#### TO DO
Provide the data again in its entirety, exactly as given.
++++
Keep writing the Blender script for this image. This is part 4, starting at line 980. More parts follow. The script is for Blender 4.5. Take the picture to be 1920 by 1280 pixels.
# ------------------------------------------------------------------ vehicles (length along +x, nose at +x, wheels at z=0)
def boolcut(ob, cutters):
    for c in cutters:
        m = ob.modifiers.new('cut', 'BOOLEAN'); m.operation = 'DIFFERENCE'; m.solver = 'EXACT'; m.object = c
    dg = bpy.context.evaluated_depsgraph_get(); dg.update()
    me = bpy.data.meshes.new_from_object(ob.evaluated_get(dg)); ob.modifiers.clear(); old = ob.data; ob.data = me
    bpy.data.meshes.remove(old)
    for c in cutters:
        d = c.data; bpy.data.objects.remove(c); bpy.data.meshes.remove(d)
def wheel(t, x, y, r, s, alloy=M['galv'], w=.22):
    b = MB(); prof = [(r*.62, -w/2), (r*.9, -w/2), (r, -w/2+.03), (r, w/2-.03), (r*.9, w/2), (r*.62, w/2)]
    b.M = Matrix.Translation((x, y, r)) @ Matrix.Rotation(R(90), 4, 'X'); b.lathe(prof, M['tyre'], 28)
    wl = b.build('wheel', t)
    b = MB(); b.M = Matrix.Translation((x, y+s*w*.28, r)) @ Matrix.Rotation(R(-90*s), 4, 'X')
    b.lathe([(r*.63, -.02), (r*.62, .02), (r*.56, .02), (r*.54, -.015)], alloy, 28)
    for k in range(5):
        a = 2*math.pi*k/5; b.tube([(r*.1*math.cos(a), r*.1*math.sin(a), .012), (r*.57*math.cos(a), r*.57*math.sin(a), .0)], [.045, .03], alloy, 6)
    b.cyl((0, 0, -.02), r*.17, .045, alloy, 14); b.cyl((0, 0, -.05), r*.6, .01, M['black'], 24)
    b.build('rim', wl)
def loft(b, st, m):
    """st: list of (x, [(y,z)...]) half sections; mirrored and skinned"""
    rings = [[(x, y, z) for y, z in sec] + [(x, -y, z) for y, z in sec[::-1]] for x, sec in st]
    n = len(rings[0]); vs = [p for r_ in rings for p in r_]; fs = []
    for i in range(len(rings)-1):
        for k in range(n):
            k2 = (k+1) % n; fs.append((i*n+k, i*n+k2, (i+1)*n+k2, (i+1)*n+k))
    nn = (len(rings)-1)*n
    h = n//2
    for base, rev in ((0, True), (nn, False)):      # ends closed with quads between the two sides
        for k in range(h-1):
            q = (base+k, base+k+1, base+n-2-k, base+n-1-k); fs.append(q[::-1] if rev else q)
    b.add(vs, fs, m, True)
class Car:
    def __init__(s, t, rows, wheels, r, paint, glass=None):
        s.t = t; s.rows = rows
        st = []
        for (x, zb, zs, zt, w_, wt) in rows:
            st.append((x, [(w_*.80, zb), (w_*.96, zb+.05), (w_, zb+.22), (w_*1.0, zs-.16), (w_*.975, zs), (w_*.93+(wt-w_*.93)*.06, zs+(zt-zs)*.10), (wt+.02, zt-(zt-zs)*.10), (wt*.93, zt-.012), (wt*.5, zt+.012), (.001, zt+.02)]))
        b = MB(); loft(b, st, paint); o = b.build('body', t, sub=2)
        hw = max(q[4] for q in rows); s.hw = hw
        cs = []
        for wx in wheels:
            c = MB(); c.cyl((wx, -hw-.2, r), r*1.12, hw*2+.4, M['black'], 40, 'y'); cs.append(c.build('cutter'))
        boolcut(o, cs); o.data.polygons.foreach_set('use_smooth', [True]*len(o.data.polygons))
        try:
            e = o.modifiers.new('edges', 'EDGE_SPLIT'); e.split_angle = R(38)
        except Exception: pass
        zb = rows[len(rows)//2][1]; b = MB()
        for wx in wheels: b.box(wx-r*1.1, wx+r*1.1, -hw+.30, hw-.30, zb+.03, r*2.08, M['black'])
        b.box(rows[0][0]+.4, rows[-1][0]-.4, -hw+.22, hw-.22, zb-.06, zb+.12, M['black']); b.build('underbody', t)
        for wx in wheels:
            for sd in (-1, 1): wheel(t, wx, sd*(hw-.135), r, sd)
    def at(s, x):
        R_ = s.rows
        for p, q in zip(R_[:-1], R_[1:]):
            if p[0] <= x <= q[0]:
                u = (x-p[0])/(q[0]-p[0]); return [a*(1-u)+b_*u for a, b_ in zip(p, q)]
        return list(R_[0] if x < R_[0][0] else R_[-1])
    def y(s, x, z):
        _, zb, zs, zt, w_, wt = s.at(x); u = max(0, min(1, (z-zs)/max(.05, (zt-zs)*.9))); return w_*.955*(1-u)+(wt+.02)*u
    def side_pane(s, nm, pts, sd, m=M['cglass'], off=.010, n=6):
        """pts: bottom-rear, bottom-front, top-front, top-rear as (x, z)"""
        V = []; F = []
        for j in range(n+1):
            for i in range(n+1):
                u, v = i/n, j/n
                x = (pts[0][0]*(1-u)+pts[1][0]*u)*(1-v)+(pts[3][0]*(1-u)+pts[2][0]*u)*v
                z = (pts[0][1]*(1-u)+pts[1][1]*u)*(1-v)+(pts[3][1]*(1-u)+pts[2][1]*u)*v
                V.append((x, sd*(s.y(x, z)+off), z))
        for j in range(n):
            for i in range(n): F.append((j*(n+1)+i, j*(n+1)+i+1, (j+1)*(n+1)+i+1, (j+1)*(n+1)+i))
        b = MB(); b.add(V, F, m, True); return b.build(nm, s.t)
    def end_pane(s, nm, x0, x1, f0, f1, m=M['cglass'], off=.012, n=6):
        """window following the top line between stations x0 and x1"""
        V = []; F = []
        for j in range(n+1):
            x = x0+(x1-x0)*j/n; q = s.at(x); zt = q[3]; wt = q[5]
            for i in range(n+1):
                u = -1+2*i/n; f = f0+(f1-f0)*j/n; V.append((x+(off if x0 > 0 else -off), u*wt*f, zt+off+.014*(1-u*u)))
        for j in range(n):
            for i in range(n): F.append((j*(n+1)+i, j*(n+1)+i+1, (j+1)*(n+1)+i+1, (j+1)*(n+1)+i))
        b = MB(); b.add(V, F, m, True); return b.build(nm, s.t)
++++
#### RESPONSE
Keep writing the Blender script for this image. This is part 4, starting at line 980. More parts follow. The script is for Blender 4.5. Take the picture to be 1920 by 1280 pixels.
# ------------------------------------------------------------------ vehicles (length along +x, nose at +x, wheels at z=0)
def boolcut(ob, cutters):
    for c in cutters:
        m = ob.modifiers.new('cut', 'BOOLEAN'); m.operation = 'DIFFERENCE'; m.solver = 'EXACT'; m.object = c
    dg = bpy.context.evaluated_depsgraph_get(); dg.update()
    me = bpy.data.meshes.new_from_object(ob.evaluated_get(dg)); ob.modifiers.clear(); old = ob.data; ob.data = me
    bpy.data.meshes.remove(old)
    for c in cutters:
        d = c.data; bpy.data.objects.remove(c); bpy.data.meshes.remove(d)
def wheel(t, x, y, r, s, alloy=M['galv'], w=.22):
    b = MB(); prof = [(r*.62, -w/2), (r*.9, -w/2), (r, -w/2+.03), (r, w/2-.03), (r*.9, w/2), (r*.62, w/2)]
    b.M = Matrix.Translation((x, y, r)) @ Matrix.Rotation(R(90), 4, 'X'); b.lathe(prof, M['tyre'], 28)
    wl = b.build('wheel', t)
    b = MB(); b.M = Matrix.Translation((x, y+s*w*.28, r)) @ Matrix.Rotation(R(-90*s), 4, 'X')
    b.lathe([(r*.63, -.02), (r*.62, .02), (r*.56, .02), (r*.54, -.015)], alloy, 28)
    for k in range(5):
        a = 2*math.pi*k/5; b.tube([(r*.1*math.cos(a), r*.1*math.sin(a), .012), (r*.57*math.cos(a), r*.57*math.sin(a), .0)], [.045, .03], alloy, 6)
    b.cyl((0, 0, -.02), r*.17, .045, alloy, 14); b.cyl((0, 0, -.05), r*.6, .01, M['black'], 24)
    b.build('rim', wl)
def loft(b, st, m):
    """st: list of (x, [(y,z)...]) half sections; mirrored and skinned"""
    rings = [[(x, y, z) for y, z in sec] + [(x, -y, z) for y, z in sec[::-1]] for x, sec in st]
    n = len(rings[0]); vs = [p for r_ in rings for p in r_]; fs = []
    for i in range(len(rings)-1):
        for k in range(n):
            k2 = (k+1) % n; fs.append((i*n+k, i*n+k2, (i+1)*n+k2, (i+1)*n+k))
    nn = (len(rings)-1)*n
    h = n//2
    for base, rev in ((0, True), (nn, False)):      # ends closed with quads between the two sides
        for k in range(h-1):
            q = (base+k, base+k+1, base+n-2-k, base+n-1-k); fs.append(q[::-1] if rev else q)
    b.add(vs, fs, m, True)
class Car:
    def __init__(s, t, rows, wheels, r, paint, glass=None):
        s.t = t; s.rows = rows
        st = []
        for (x, zb, zs, zt, w_, wt) in rows:
            st.append((x, [(w_*.80, zb), (w_*.96, zb+.05), (w_, zb+.22), (w_*1.0, zs-.16), (w_*.975, zs), (w_*.93+(wt-w_*.93)*.06, zs+(zt-zs)*.10), (wt+.02, zt-(zt-zs)*.10), (wt*.93, zt-.012), (wt*.5, zt+.012), (.001, zt+.02)]))
        b = MB(); loft(b, st, paint); o = b.build('body', t, sub=2)
        hw = max(q[4] for q in rows); s.hw = hw
        cs = []
        for wx in wheels:
            c = MB(); c.cyl((wx, -hw-.2, r), r*1.12, hw*2+.4, M['black'], 40, 'y'); cs.append(c.build('cutter'))
        boolcut(o, cs); o.data.polygons.foreach_set('use_smooth', [True]*len(o.data.polygons))
        try:
            e = o.modifiers.new('edges', 'EDGE_SPLIT'); e.split_angle = R(38)
        except Exception: pass
        zb = rows[len(rows)//2][1]; b = MB()
        for wx in wheels: b.box(wx-r*1.1, wx+r*1.1, -hw+.30, hw-.30, zb+.03, r*2.08, M['black'])
        b.box(rows[0][0]+.4, rows[-1][0]-.4, -hw+.22, hw-.22, zb-.06, zb+.12, M['black']); b.build('underbody', t)
        for wx in wheels:
            for sd in (-1, 1): wheel(t, wx, sd*(hw-.135), r, sd)
    def at(s, x):
        R_ = s.rows
        for p, q in zip(R_[:-1], R_[1:]):
            if p[0] <= x <= q[0]:
                u = (x-p[0])/(q[0]-p[0]); return [a*(1-u)+b_*u for a, b_ in zip(p, q)]
        return list(R_[0] if x < R_[0][0] else R_[-1])
    def y(s, x, z):
        _, zb, zs, zt, w_, wt = s.at(x); u = max(0, min(1, (z-zs)/max(.05, (zt-zs)*.9))); return w_*.955*(1-u)+(wt+.02)*u
    def side_pane(s, nm, pts, sd, m=M['cglass'], off=.010, n=6):
        """pts: bottom-rear, bottom-front, top-front, top-rear as (x, z)"""
        V = []; F = []
        for j in range(n+1):
            for i in range(n+1):
                u, v = i/n, j/n
                x = (pts[0][0]*(1-u)+pts[1][0]*u)*(1-v)+(pts[3][0]*(1-u)+pts[2][0]*u)*v
                z = (pts[0][1]*(1-u)+pts[1][1]*u)*(1-v)+(pts[3][1]*(1-u)+pts[2][1]*u)*v
                V.append((x, sd*(s.y(x, z)+off), z))
        for j in range(n):
            for i in range(n): F.append((j*(n+1)+i, j*(n+1)+i+1, (j+1)*(n+1)+i+1, (j+1)*(n+1)+i))
        b = MB(); b.add(V, F, m, True); return b.build(nm, s.t)
    def end_pane(s, nm, x0, x1, f0, f1, m=M['cglass'], off=.012, n=6):
        """window following the top line between stations x0 and x1"""
        V = []; F = []
        for j in range(n+1):
            x = x0+(x1-x0)*j/n; q = s.at(x); zt = q[3]; wt = q[5]
            for i in range(n+1):
                u = -1+2*i/n; f = f0+(f1-f0)*j/n; V.append((x+(off if x0 > 0 else -off), u*wt*f, zt+off+.014*(1-u*u)))
        for j in range(n):
            for i in range(n): F.append((j*(n+1)+i, j*(n+1)+i+1, (j+1)*(n+1)+i+1, (j+1)*(n+1)+i))
        b = MB(); b.add(V, F, m, True); return b.build(nm, s.t)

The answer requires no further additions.